Riemann surfaces are algebraic

Solution 1:

A compact Riemann surface $X$ can always be embedded holomorphically into $\mathbb P^3( \mathbb C)$ . This is a highly non-trivial theorem.

Claim: It cannot in general be embedded into $\mathbb P^2( \mathbb C)$.
The simplest argument to support this claim is to recall that a smooth complex curve of degree $d$ in $\mathbb P^2( \mathbb C)$ has genus $g=\frac{(d-1)(d-2)}{2}$.
Since there exist Riemann surfaces of any genus $g\geq 0$ on one hand, and since on the other hand most integers are not of the form $\frac{(d-1)(d-2)}{2}$ , the claim is proved.

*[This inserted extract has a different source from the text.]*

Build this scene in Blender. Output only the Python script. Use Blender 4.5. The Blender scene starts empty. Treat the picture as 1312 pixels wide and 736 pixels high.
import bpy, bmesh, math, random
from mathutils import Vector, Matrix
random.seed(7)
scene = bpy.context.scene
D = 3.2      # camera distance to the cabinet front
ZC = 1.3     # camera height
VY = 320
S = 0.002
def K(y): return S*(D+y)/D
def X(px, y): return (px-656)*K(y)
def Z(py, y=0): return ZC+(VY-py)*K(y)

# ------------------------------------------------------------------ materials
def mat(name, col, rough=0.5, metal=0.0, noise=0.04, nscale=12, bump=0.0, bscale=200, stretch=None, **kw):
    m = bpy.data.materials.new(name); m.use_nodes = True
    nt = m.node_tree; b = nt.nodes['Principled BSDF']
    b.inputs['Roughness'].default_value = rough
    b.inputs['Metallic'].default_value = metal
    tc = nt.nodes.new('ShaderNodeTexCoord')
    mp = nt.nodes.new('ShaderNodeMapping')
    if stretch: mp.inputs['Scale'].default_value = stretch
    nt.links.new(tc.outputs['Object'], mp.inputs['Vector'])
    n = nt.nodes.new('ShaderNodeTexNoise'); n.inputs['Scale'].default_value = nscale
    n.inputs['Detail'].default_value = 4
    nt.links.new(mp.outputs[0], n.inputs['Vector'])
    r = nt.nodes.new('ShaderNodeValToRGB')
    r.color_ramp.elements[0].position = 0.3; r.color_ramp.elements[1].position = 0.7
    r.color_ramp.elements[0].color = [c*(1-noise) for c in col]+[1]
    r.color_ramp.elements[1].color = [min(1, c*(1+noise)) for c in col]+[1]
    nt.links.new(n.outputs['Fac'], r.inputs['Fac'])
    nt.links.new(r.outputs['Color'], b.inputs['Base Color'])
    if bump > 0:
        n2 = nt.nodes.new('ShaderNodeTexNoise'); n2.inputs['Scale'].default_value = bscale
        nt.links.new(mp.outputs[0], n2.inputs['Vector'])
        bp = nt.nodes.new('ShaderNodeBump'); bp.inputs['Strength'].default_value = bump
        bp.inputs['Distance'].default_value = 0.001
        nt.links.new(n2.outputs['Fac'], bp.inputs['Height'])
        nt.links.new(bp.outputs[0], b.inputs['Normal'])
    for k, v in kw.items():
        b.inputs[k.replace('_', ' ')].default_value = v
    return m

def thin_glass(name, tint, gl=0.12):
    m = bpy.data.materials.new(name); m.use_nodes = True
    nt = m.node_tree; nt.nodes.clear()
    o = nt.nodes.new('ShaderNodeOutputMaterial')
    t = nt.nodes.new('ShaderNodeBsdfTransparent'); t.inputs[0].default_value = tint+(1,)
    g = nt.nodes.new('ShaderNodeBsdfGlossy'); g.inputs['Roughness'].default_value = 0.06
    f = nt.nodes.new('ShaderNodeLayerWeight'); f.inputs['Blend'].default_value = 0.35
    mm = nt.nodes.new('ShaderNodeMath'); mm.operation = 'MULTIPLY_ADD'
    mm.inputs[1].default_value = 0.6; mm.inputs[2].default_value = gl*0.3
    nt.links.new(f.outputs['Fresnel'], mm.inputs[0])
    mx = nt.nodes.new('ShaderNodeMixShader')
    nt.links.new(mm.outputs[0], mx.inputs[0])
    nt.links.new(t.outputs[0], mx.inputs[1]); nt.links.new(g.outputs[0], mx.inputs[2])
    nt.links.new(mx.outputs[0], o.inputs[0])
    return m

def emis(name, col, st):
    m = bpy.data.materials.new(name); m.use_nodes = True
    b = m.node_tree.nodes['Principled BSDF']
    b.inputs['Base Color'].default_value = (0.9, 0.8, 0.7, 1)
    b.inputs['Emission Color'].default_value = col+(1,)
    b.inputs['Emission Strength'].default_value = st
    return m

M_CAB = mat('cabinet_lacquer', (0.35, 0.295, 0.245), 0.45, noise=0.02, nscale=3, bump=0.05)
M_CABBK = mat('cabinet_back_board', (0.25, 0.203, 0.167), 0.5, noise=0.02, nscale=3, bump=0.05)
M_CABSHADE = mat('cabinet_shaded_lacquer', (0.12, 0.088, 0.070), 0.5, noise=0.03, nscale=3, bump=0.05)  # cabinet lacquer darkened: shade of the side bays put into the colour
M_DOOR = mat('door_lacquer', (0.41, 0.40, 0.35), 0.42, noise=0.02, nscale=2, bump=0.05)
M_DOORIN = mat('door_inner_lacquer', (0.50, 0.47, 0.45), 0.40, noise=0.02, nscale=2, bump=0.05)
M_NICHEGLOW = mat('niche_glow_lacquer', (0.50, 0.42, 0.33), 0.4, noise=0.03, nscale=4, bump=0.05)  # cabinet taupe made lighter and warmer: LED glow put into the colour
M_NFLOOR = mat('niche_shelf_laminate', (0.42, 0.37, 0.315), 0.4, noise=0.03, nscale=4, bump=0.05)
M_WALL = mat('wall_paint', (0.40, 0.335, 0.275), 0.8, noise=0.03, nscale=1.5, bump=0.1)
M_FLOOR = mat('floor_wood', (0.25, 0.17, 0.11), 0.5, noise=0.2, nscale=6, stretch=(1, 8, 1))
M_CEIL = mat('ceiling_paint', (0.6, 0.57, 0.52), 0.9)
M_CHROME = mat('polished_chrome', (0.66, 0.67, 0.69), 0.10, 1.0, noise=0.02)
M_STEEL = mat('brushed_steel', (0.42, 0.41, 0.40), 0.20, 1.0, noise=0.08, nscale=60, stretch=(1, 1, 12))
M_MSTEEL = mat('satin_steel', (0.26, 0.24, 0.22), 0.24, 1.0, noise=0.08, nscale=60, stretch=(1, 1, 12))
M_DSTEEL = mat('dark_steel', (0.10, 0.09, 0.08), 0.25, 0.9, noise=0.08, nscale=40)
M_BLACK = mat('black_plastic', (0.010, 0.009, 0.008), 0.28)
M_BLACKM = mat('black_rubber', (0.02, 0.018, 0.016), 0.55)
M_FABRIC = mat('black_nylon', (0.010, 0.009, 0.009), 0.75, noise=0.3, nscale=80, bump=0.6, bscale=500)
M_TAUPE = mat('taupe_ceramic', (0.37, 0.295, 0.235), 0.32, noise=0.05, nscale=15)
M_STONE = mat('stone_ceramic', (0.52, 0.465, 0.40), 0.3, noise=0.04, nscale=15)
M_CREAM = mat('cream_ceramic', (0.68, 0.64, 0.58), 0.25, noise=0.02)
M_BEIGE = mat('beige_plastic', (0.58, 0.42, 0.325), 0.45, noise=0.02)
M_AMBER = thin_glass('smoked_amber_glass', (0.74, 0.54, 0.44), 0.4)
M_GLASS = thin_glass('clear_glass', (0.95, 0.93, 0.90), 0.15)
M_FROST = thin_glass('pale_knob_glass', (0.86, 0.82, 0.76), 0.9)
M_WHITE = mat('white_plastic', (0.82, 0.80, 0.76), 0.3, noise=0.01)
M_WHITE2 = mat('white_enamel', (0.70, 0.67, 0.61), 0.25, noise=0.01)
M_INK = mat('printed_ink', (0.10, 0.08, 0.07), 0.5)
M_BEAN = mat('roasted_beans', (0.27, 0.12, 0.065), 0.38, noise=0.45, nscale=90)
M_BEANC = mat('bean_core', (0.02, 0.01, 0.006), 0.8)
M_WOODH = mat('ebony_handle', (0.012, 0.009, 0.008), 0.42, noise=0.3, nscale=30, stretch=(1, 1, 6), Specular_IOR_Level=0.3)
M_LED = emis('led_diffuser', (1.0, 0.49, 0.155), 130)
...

However any Riemann surface can be immersed, but not necessarily injectively, into $\mathbb P^2( \mathbb C)$ by skilfully (or skillfully if you prefer American English) composing an embedding into $\mathbb P^3( \mathbb C)$ with a projection onto a plane, so that the immersed curve will have nodal singularities at worst.

Bibliography
An excellent reference for these questions is Miranda's Algebraic Curves and Riemann Surfaces.
If you want to see the complete proofs of the embedding theorem of compact Riemann surfaces into $\mathbb P^3( \mathbb C)$ (which implies algebraicity of said Riemann surfaces), look at Forster's Lectures on Riemann Surfaces (Springer) or at Narasimhan's Compact Riemann Surfaces (Birkhäuser).
(Caution: the analysis used in these two books is not for the faint-hearted!)

Solution 2:

Compose the map with projections centered at points. To understand that, you can read the book Algebraic Curves and Riemann Surfaces by Rick Miranda, pages 98-102. That is a beautiful book. You will understand this perfectly.